In America’s capitol, leading evangelical thinkers debate how faith should influence politics. (Photo Credit: Britannica)
Meeting in President Teddy Roosevelt’s old Dutch Reformed church in Washington, D.C., two prominent evangelical thinkers, former presidential speech writer Michael Gerson and Hillsdale College professor Darryl Hart, recently discussed the proper role of evangelicals in politics.
“The most important evangelical contribution in American politics that I’ve seen, is the setting forth of a transcendent vision of justice and human dignity that stands above human systems, that provides a goal and a motivation for movements of justice and social reform,” said Gerson, a Washington Post columnist who wrote speeches for President George W. Bush.
This “Evangelicals in Politics” discussion on October 13, 2011 was hosted by Christ Reformed Church in Washington DC and moderated by Terry Eastland, publisher of The Weekly Standard. A positive evangelical presence in politics is “religious thinkers and political figures that force power to take human dignity seriously,” Gerson said. “At its best,” he explained, “the evangelical contribution is William Wilberforce,” who fought tirelessly on moral grounds to eradicate the slave trade throughout the British Empire.
Hart, who teaches history at Hillsdale, was cautious about evangelical political involvement because “some of the worst examples in American history of political activism have come from evangelicals.” Too often, he said, evangelicals today forget about “the two kingdoms view” that Christ’s Kingdom is “in the Church and not in the secular or social world.” Hart explained, “If you’re worried about order and stability in society and in the world, you want to tread lightly in appealing to a higher law,” because in Romans 13, Christians are instructed to submit to government authority, and “you don’t see Paul making an appeal to a higher law.”
Prohibition in the 1920’s was an example of “an appeal to a higher law,” Hart said, as it was “evangelicals trying to impose their morality on the rest of the nation.” Hart said “the effort to attach an amendment to the federal Constitution to achieve one’s moral ends strikes me as really dubious politically.” Even the abolitionist movement was too extreme, he said, “because evangelicals conceived of slavery as a sin that had to be eradicated from this righteous nation.” They thought “it was OK to go to war, and maybe a war of this kind was a just war.” Hart said he believed “there were other ways to try to get rid of the enormity of slavery,” as “lots of other nations in the world had liberated slaves without killing 600,000 citizens.”
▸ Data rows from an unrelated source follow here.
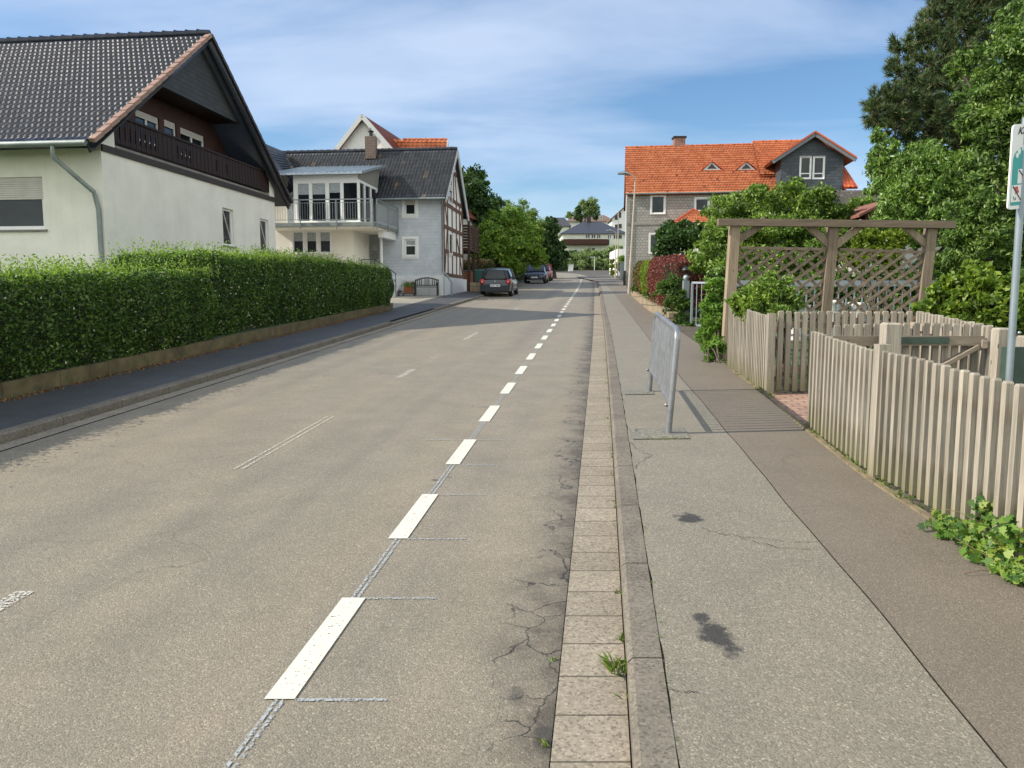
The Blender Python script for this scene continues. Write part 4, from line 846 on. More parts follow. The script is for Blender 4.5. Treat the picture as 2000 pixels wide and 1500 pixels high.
# ---- 3. tall white gable house behind, orange roof
def tall_house():
    r = thing('house', 'tall white gabled house with orange roof rising behind the grey house', 'house', (-11, 50, 2.4)); Y = 50
    Fg = Face(at(711, 226, Y).x, Y, (-.985, .172), (-.172, -.985)); zr = at(714, 226, Y).z; hw = 4.6; ze = zr-5.2
    b = MB(); b.add([Fg.P(-hw, 2), Fg.P(hw, 2), Fg.P(hw, ze), Fg.P(0, zr-.12), Fg.P(-hw, ze)], [(0, 1, 2, 3, 4)]); b.add([Fg.P(-hw, 2), Fg.P(-hw, ze), Fg.P(-hw, ze, -11), Fg.P(-hw, 2, -11)], [(0, 1, 2, 3)]); b.build('wall', m_whitewall, r)
    k = 5.2/4.6; P = lambda a, z, c: Fg.P(a, z, c); pass
    tiles('roof', P(-hw-.3, ze-.3*k, .35), P(-hw-.3, ze-.3*k, -11), P(0, zr, .35), P(0, zr, -11), .3, .34, m_tile_redbrown, r, .03, .03, 4)
    tiles('roof', P(hw+.3, ze-.3*k, -11), P(hw+.3, ze-.3*k, .35), P(0, zr, -11), P(0, zr, .35), .3, .34, m_tile_redbrown, r, .03, .03, 4)
    b = MB()
    for s_ in (-1, 1): b.bar(P(s_*(hw+.32), ze-.3*k-.12, .38), P(0, zr-.1, .38), .05, .28)
    b.build('bargeboard', m_bargelt, r)
    # cross wing running to the right
    z2 = at(870, 271, 53).z; a0 = P(-.5, z2, -3).x; xr = at(873, 271, 53).x; x0 = Fg.O.x+1.0
    tiles('wing_roof', (x0, 50.6, z2-3.2), (xr, 50.6, z2-3.2), (x0, 53.3, z2), (xr, 53.3, z2), .3, .36, m_tile_or, r, .05, .04, 6)
    ridge((x0+1, 53.3, z2), (xr, 53.3, z2), m_tile_or, r, .1)
    b = MB(); b.prism([(xr-.15, 50.8, 2), (xr-.15, 50.8, z2-3.1), (xr-.15, 53.3, z2-.15), (xr-.15, 56, z2-3.1), (xr-.15, 56, 2)], (-.2, 0, 0)); b.bar((xr+.02, 50.5, z2-3.3), (xr+.02, 53.3, z2-.08), .05, .2); b.bar((xr+.02, 56.1, z2-3.3), (xr+.02, 53.3, z2-.08), .05, .2); b.build('wing_gable', m_bargelt, r)
m_tile_redbrown = tilemat('brown_red_tile', (.16, .035, .02), (.24, .06, .035), .5)
tall_house()
# ---- 4. house with the orange roof on the right
def orange_house():
    u_ = Vector((.9915, -.13, 0)); v_ = Vector((.13, .9915, 0)); ox, oy = 8.05, 54.6
    r = thing('house', 'grey brown shingled house on the right with a long orange tiled roof', 'house', (ox, oy, S*oy)); A = Vector((ox, oy, 0))
    F_ = Face(ox, oy, u_, -v_); zE = F_.hit(1225, 377)[1]; Wd = 9.2; Lh = F_.hit(1650, 377)[0]
    Fs = Face(ox, oy, v_, -u_); up = lambda a, z, c: A+u_*a+v_*c+Vector((0, 0, z))
    zR = Face(ox+v_.x*Wd/2, oy+v_.y*Wd/2, u_, -v_).hit(1300, 287)[1]; ops = []
    wpx = ((1272, 382, 1298, 417), (1358, 387, 1384, 412), (1269, 457, 1285, 494), (1336, 477, 1352, 496))
    for q in wpx: a0, z1 = F_.hit(q[0], q[1]); a1, z0 = F_.hit(q[2], q[3]); ops.append((a0, a1, z0, z1))
    b = MB(); wall_open(b, F_, 0, Lh, 1.8, zE, ops, .1); b.add([Fs.P(0, 1.8), Fs.P(Wd, 1.8), Fs.P(Wd, zE), Fs.P(Wd/2, zR-.15), Fs.P(0, zE)], [(0, 1, 2, 3, 4)]); b.build('wall', m_greyshingle2, r)
    zb = F_.hit(1240, 437)[1]; b = MB(); b.fbox(F_, 0, Lh, zb-.08, zb+.08, .003, .05); b.build('wall_band', m_brdgrey, r)
    for q in ops: window(F_, *q, r, fw=.08, trim=.06, dep=.07, sillm=m_white)
    e = .25
    tiles('roof', up(-.15, zE-.12, -e), up(Lh, zE-.12, -e), up(-.15, zR, Wd/2), up(Lh, zR, Wd/2), .21, .30, m_tile_or, r, .028, .05, 6, 'pan', .1, stag=1)
    tiles('roof', up(Lh, zE-.12, Wd+e), up(-.15, zE-.12, Wd+e), up(Lh, zR, Wd/2), up(-.15, zR, Wd/2), .6, .6, m_tile_or, r, .045, .04, 3, 'pan', .1)
    ridge(up(-.15, zR+.02, Wd/2), up(Lh*.63, zR+.02, Wd/2), m_tile_or, r, .1)
    # slightly higher roof section to the right
    a1 = Lh*.63; zz = Face(ox+v_.x*Wd/2, oy+v_.y*Wd/2, u_, -v_).hit(1550, 276)[1]-zR
    tiles('raised_roof', up(a1, zE+1.2, 1.0), up(Lh, zE+1.2, 1.0), up(a1, zR+zz, Wd/2), up(Lh, zR+zz, Wd/2), .21, .30, m_tile_or, r, .028, .05, 6, 'pan', .3, stag=1)
    ridge(up(a1, zR+zz+.02, Wd/2), up(Lh, zR+zz+.02, Wd/2), m_tile_or, r, .1)
    gutter(up(-.1, zE-.1, -e-.06), up(Lh*.66, zE-.1, -e-.06), m_zinc, r, .06)
    b = MB(); b.tube([up(-.05, zE-.12, -e), up(-.06, zE-.4, -.12), up(-.08, 1.9, -.12)], .06, 8); b.build('downpipe', m_lightpipe, r)
    b = MB(); b.tube([up(-.12, S*oy-.1, -.02-.25), up(-.12, S*oy+1.1, -.25)], .09, 8); b.build('pipe_guard', m_black, r)
    # chimney
    c = at(1326, 283, oy+Wd/2-.3); b = MB(); b.box(c.x-.4, c.x+.4, c.y-.35, c.y+.35, zR-.6, zR+.62); ch = b.build('chimney', m_brick, r); b = MB(); b.box(c.x-.48, c.x+.48, c.y-.42, c.y+.42, zR+.62, zR+.74); b.build('chimney_cap', m_black, ch)
    # little triangular dormers
    sl_ = (zR-zE+.12)/(Wd/2+e)
    for px in (1390, 1457):
        best = None
        for k in range(200):
            c = -e+(Wd/2+e)*k/200; z = zE-.12+sl_*(c+e); F2 = Face(*(A+v_*c).to_2d(), u_, -v_); a, zz_ = F2.hit(px, 332)
            if best is None or abs(zz_-z) < best[0]: best = (abs(zz_-z), c, z, a)
        _, c, z, a = best; F2 = Face(*(A+v_*c).to_2d(), u_, -v_); hwd = .62; hh = .58; bk = hh/sl_
        b = MB(); T_ = F2.P(a, z+hh+.05, .2); Tb = F2.P(a, z+hh+.05, -bk-.2)
        for s_ in (-1, 1): q = F2.P(a+s_*(hwd+.22), z-.02, .2); qb = F2.P(a+s_*(hwd+.22), z-.02+.2, -.3); b.add([q, T_, Tb, qb, q-Vector((0, 0, .07)), T_-Vector((0, 0, .07))], [(0, 1, 2, 3), (0, 1, 5, 4)])
        dm = b.build('dormer', m_tile_or2, r)
        b = MB(); b.add([F2.P(a-hwd, z, .05), F2.P(a+hwd, z, .05), F2.P(a, z+hh, .05)], [(0, 1, 2)]); b.build('dormer_face', m_white, dm)
        b = MB(); b.add([F2.P(a-hwd*.55, z+.08, .07), F2.P(a+hwd*.55, z+.08, .07), F2.P(a, z+hh*.72, .07)], [(0, 1, 2)]); b.build('dormer_pane', m_glass, dm)
    # slate cross gable
    c = -.7; F3 = Face(*(A+v_*c).to_2d(), u_, -v_); g0 = F3.hit(1525, 330)[0]; g1_ = F3.hit(1647, 330)[0]; gm = (g0+g1_)/2; za = F3.hit(1590, 268)[1]; ze_ = F3.hit(1647, 306)[1]; ops = []
    for q in ((1563, 306, 1583, 349), (1589, 306, 1609, 349)): x0, z1 = F3.hit(q[0], q[1]); x1, z0 = F3.hit(q[2], q[3]); ops.append((x0, x1, z0, z1))
    b = MB(); wall_open(b, F3, g0, g1_, 1.8, ze_, ops, .08); b.add([F3.P(g0, ze_), F3.P(g1_, ze_), F3.P(gm, za)], [(0, 1, 2)])
    for g in (g0, g1_): b.add([F3.P(g, 1.8), F3.P(g, ze_), F3.P(g, ze_, -3.5), F3.P(g, 1.8, -3.5)], [(0, 1, 2, 3)])
    b.build('slate_gable', m_slate, r)
    for q in ops: window(F3, *q, r, fw=.09, trim=.03, dep=.05, trans=(.24,), sill=False)
    hw = (g1_-g0)/2+.65; sl2 = (za-ze_)/((g1_-g0)/2); zt = za+.2
    tiles('gable_roof', F3.P(gm-hw, zt-hw*sl2, .5), F3.P(gm-hw, zt-hw*sl2, -4.5), F3.P(gm, zt, .5), F3.P(gm, zt, -6), .21, .30, m_tile_or, r, .028, .045, 6, stag=1)
    tiles('gable_roof', F3.P(gm+hw, zt-hw*sl2, -4.5), F3.P(gm+hw, zt-hw*sl2, .5), F3.P(gm, zt, -6), F3.P(gm, zt, .5), .21, .30, m_tile_or, r, .028, .045, 6, stag=1)
    b = MB()
    for s_ in (-1, 1): b.bar(F3.P(gm+s_*hw, zt-hw*sl2-.1, .52), F3.P(gm, zt-.1, .52), .05, .26)
    b.build('bargeboard', m_slate2, r)
    b = MB()
    for s_ in (-1, 1): b.bar(F3.P(gm+s_*hw, zt-hw*sl2+.06, .5), F3.P(gm, zt+.06, .5), .2, .1)
    b.build('verge_tiles', m_tile_or2, r)
    # end of the roof to the right of the gable
    tiles('side_roof', F3.P(g1_+.02, F3.hit(1655, 368)[1], .45), F3.P(g1_+.85, F3.hit(1655, 368)[1], .45), F3.P(g1_+.02, ze_+.9, -3.4), F3.P(g1_+.3, ze_+.9, -3.4), .28, .34, m_tile_or2, r, .04, .035, 6)
    # porch with a small hipped roof
    F4 = Face(*(A+v_*-1.8).to_2d(), u_, -v_); p0 = F4.hit(1318, 435)[0]; p1 = F4.hit(1400, 435)[0]; zp = F4.hit(1340, 436)[1]; pm = (p0+p1)/2; zt = F4.hit(1352, 415)[1]+.35
    b = MB(); b.fbox(F4, p0+.25, p1-.25, 1.8, zp, -1.7, 0); b.build('porch', m_cream2, r)
    tiles('porch_roof', F4.P(p0-.1, zp, .3), F4.P(p1+.1, zp, .3), F4.P(pm-.1, zt, -1.4), F4.P(pm+.1, zt, -1.4), .28, .3, m_tile_or, r, .04, .035, 6)
    tiles('porch_roof', F4.P(p0-.1, zp, -1.8), F4.P(p0-.1, zp, .3), F4.P(pm-.1, zt, -1.6), F4.P(pm-.1, zt, -1.4), .28, .3, m_tile_or, r, .04, .035, 6)
    ridge(F4.P(p0-.1, zp+.03, .3), F4.P(pm, zt+.03, -1.4), m_tile_or2, r, .08)
m_lightpipe = simple('light_downpipe', (.55, .56, .55), .5, .1); m_slate2 = simple('grey_bargeboard', (.16, .17, .19), .6, .15)
orange_house()
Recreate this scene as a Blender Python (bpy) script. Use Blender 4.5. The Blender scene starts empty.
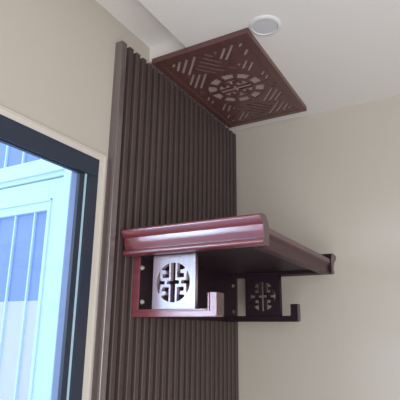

Rather than write off all evangelical political involvement, Gerson said “at its best, evangelicals in politics will reflect the broader tradition of Christian social engagement,” which requires a rich, guiding intellectual tradition. Gerson found this tradition in Catholic social teachings on solidarity and subsidiarity. He explained that solidarity “means that the justice of a society is not just the impartial application of social rules and markets, it’s actually the way that the vulnerable and the weak are treated in society in addition to rule based justice.” Gerson cited a “principle of subsidiarity that human beings are prepared for life and liberty in the context of social and moral institutions, families, communities, churches, and that that role should be respected and encouraged in a society.”
Gerson said: “I have sometimes found conservatives not to be that interested in solidarity, and I have found liberal people in politics not that interested in subsidiarity,” so “the traditional political ideologies need to be reminded of these areas periodically.” He suggested: “Solidarity and subsidiarity bring a humane perspective to politics, it puts individuals at the center, but it says that other social institutions other than government are real and deserve our respect and support.” And he explained that “one of the great contributions of Christianity to the history of the West was a belief in individual rights and dignity,” and withdrawing from politics in areas concerning human rights and dignity can have devastating consequences.
“In the 1930s in Germany, a general failure of the Christian community to engage politically with the rise of Nazism … resulted in terrible tragedy,” Gerson explained. He said today most evangelical political involvement is about the “nature of human beings, their rights and dignity,” which is what “motivates pro-life people.”
Although they disagreed on the extent to which evangelicals should allow faith to influence political action, both Hart and Gerson agreed that official church involvement in politics is inappropriate. Gerson said “politics is the calling of Christian laymen rather than church authorities,” and must be approached “from a practical and prudential perspective.” He said “most statements by churches on politics are ignorant, they don’t know what they’re talking about.”
Hart agreed “it’s possible for Christians to be involved as citizens,” but “the church as a corporate institution, as the kingdom of the Lord Jesus Christ … should not meddle in public affairs.”